The token fine is just the beginning. China’s top financial regulators see Tencent as the next target for increased supervision after the clamp down on Jack Ma’s Ant Group Co., according to people with knowledge of their thinking. Like Ant, Tencent will probably be required to establish a financial holding company to include its banking, insurance and payments services, said one of the people, seeking anonymity as the discussions are private.
[…] Along with Ant, proposed rules to break up market concentration in digital payments and rein in consumer lending online will damage prospects for Tencent’s WeChat Pay and its wider fintech business. [Source]
Tencent was not the only company to face penalties last week. The Wall Street Journal reported that market regulators fined 12 companies in total, including Tencent, Baidu, food delivery giant Meituan, and Bytedance, the parent company behind Tiktok, Douyin, and Jinri Toutiao. But the penalty on Tencent has attracted particular attention as the businesses and fortunes of the “two Mas,” Jack and Pony, have long been juxtaposed against each other. Following the regulatory crackdown on Jack Ma’s companies, journalists in recent months commented on the divergent fates of the two billionaires. But a recent investigation by the Financial Times into Jack Ma’s private jet activity suggested the billionaire was “down, but not out.” And now, it would seem that the relative good fortunes enjoyed by Pony Ma and Tencent in recent months are set to come to an end.

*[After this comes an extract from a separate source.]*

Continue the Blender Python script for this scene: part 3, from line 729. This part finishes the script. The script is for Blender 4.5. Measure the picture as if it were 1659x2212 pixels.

1/ Jack Ma "crosses the river by feeling the stones," while Pony Ma "crosses the river by watching what Jack does."
Best #China tech Weibo comment in a while. It was used to describe Pony Ma's recent move to step down as legal representative for Tencent's fintech business pic.twitter.com/RjuaXZqkTy— Liza Lin (@lizalinwsj) November 16, 2020
Hardly the most important angle of Alibaba v China, but I'd offer one definitive conclusion at this point: the Ma model for all successful Chinese entrepreneurs from now on will be Pony, not Jack, and things will be a helluva lot more boring for everyone else.